Gary wrote: Charles’ image of himself is too flattering. He makes himself sound like Rambo and The Red Baron. He’s confusing all the hot air he blows with results he thinks he’s producing for the company. Charles believes that he’s more important than anything else, and that’s just wrong. By pushing too hard, Charles not only hurts other people, but he hurts the company as well.

Now, here is what the team leader observed about the images that Charles and Gary had of each other:

Charles’s image of himself is not that far off from his behavior. He’s a slow and careful guy, but he neglected to mention some of his bad traits. Sometimes, one can be too slow and careful. Charles thinks these machines belong to him, but Gary wants him to repair the machines faster and be less of a perfectionist. Then, he’d really be the company man he thinks he is.

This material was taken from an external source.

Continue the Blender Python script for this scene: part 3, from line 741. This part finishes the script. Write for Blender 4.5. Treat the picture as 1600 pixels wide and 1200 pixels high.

Gary feels that Charles’ image of him is all wrong. He feels that I’m selfish and would walk over my grandmother to get ahead. Gary admitted that he is stubborn and that he is tough with people who don’t do a good job. He also realizes that he “flies off the handle” sometimes, and that behavior is inappropriate. He realizes that Charles is right when he perceives that I “sound out of control.” But that’s not how I am most of the time.

Summary

Image exchanging is not designed to change personality or core values. Instead, it allows those involved to explore perceptions and interpretations of behavior, items that typically lie beneath the surface in the average work-place. When people know how others see them, they can begin to reduce some of their annoying behaviors and mitigate the possibility of at least some interpersonal conflicts.

However, we should be cautioned that Image exchanging can open up a “can of worms” or turn “mole hills” into mountains. If you decide to experiment with this technique, proceed cautiously. Try proposing the exercise to two team members with whom you have had long-standing relationships. Explain that you are evaluating this creative technique and would like them to participate. Ensure them that you will keep the results confidential. However, don’t worry if you can’t make it work the first time because it will take some practice to become fluent.